CLINTON COUNTY, Mich. (WLNS) -The Clinton County Board of Commissioners could consider passing a one-year-long moratorium on any large-scale solar or wind energy projects.

The unanimous vote from the county’s planning commission comes as large-scale green energy plants clash with residents’ concerns over the future of their rural farmland.

Thursday’s public hearing comes weeks after Clinton County’s Planning Commission first looked into a county ordinance on wind and solar that they called “outdated.”

See More: Clinton County to draft moratorium on green power plants

More than a dozen people from around Clinton County shared their true feelings about solar and wind farms as the planning commission looks to move along a one-year moratorium on any large-scale clean energy projects.

“What do you see? more and more of these disgusting monstrosities, these wind turbines. I think you might as well be in H.G. Wells’ War of the Worlds,” one resident said.

County officials said currently, there are no applications to set up any green energy plants on rural farmland that the commission oversees, but concerns about converting farmland, the environmental impact and devaluing of home properties have all been real topics of discussion.

See More: Clinton County solar farm approved following opposition

There was little opposition to the moratorium with some Clinton County residents pushing back on concerns they say have been solved in other projects

“The facts are what matter. I’ve been in townships where they have been worried about the groundwater, worried about wildlife or whatever. We have projects now all around us. Delta Township, Lapeer County. You got another one a couple of miles away,” said Ed Rivet, executive director of the Michigan Conservative Energy Forum Advocacy.

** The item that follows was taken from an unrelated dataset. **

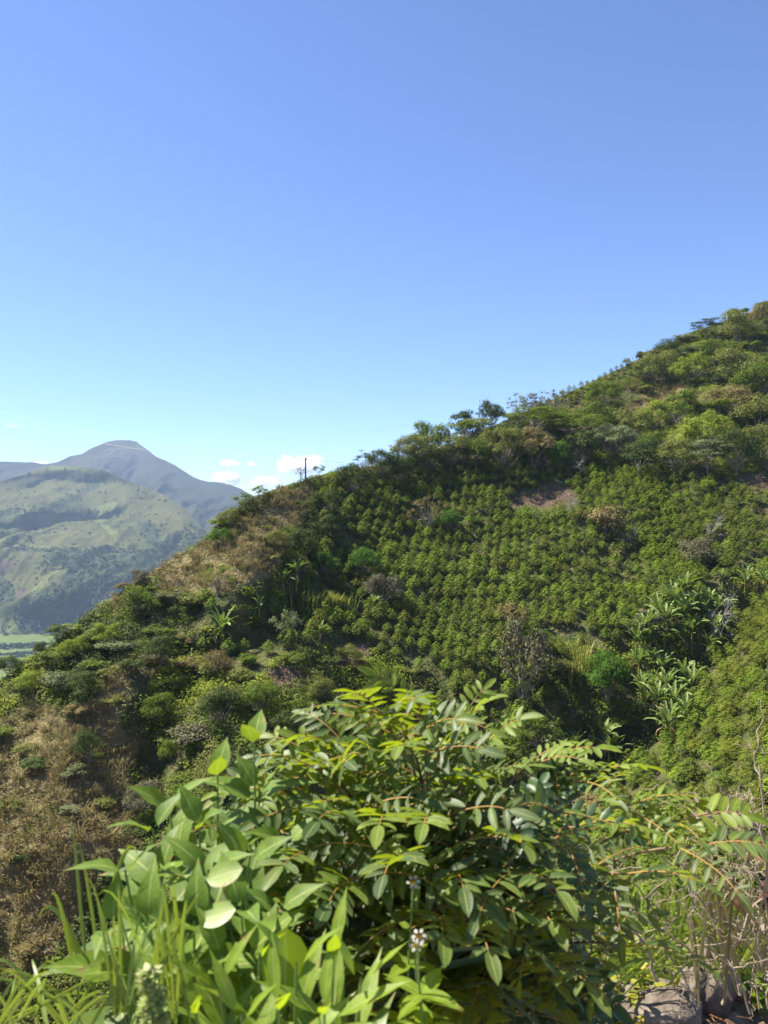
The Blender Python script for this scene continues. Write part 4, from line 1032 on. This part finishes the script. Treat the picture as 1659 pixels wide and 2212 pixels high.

After the passing vote, Vice Chair Patti Schafer said developing a newer and robust wind and solar ordinance will take time. One that will need input from all sides, from small townships to energy companies.

“You know the attorneys got a lot of work ahead of them if we want to get this done in a year. And I do agree with some people that we do need to seek out extra sources,” said Schafer.

The proposed moratorium now goes to the county commissioners for a vote at the end of this month.

The planning commission is now tasked with trying to select an advisory board to look into a new ordinance.